Proving convergence of $a_{n} =1+\frac{1}{2}+\frac{1}{3}+...+\frac{1}{n}$ by cauchy criterion

Question

Here is what I've tried can someone tell me if i did it right,or help me fix it if wrong. by cauchy criterion : $$ \begin{align}|a_{m+n} -a_n|&=\frac{1}{n+1} + \frac{1}{n+n} +\cdots + \frac{1}{n+m}\\ &\leq \frac{1}{n} +\frac{1}{n+1} +\cdots + \frac{1}{n+m-1}\\ &= \frac{1}{n} + (\frac{1}{n} - \frac{1}{n+1})+ (\frac{1}{n+1} - \frac{1}{n+2})+\cdots + (\frac{1}{n+m-2} - \frac{1}{n+m-1})\\ &= \frac{2}{n} - \frac{1}{n+m-1}\\ &< \frac{2}{n}. \end{align}$$

Let $\epsilon>0$ and let $N=\frac{2}\epsilon$ ,$\forall n\geq N$ we have $$|a_{n+m} -a_n|<\frac{2}{n}\leq \frac{2}{N} < \epsilon.$$ Did i succeed ?

Answer 1

You cannot succeed since the sequence is not convergent (Google harmonic series.) The third inequality is incorrect. You are using $$ \frac{1}{n+k}=\frac{1}{n+k-1}-\frac{1}{n+k}, $$ which is clearly false.

Answer 2

There're a couple of errors in your solution.

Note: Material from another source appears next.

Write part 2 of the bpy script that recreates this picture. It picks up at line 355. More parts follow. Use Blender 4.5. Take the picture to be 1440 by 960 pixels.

1. $|a_{m+1}-a_n| = \frac{1}{n+1} + \frac{1}{n+2} + \dots + \frac{1}{m+1} $
2. The 2nd line doesn't equal the 3rd line.
3. The series doesn't converge anyway. In fact, the series $\sum_{n=1}^{\infty}\frac{1}{n^p} $ converges if and only if $p>1.$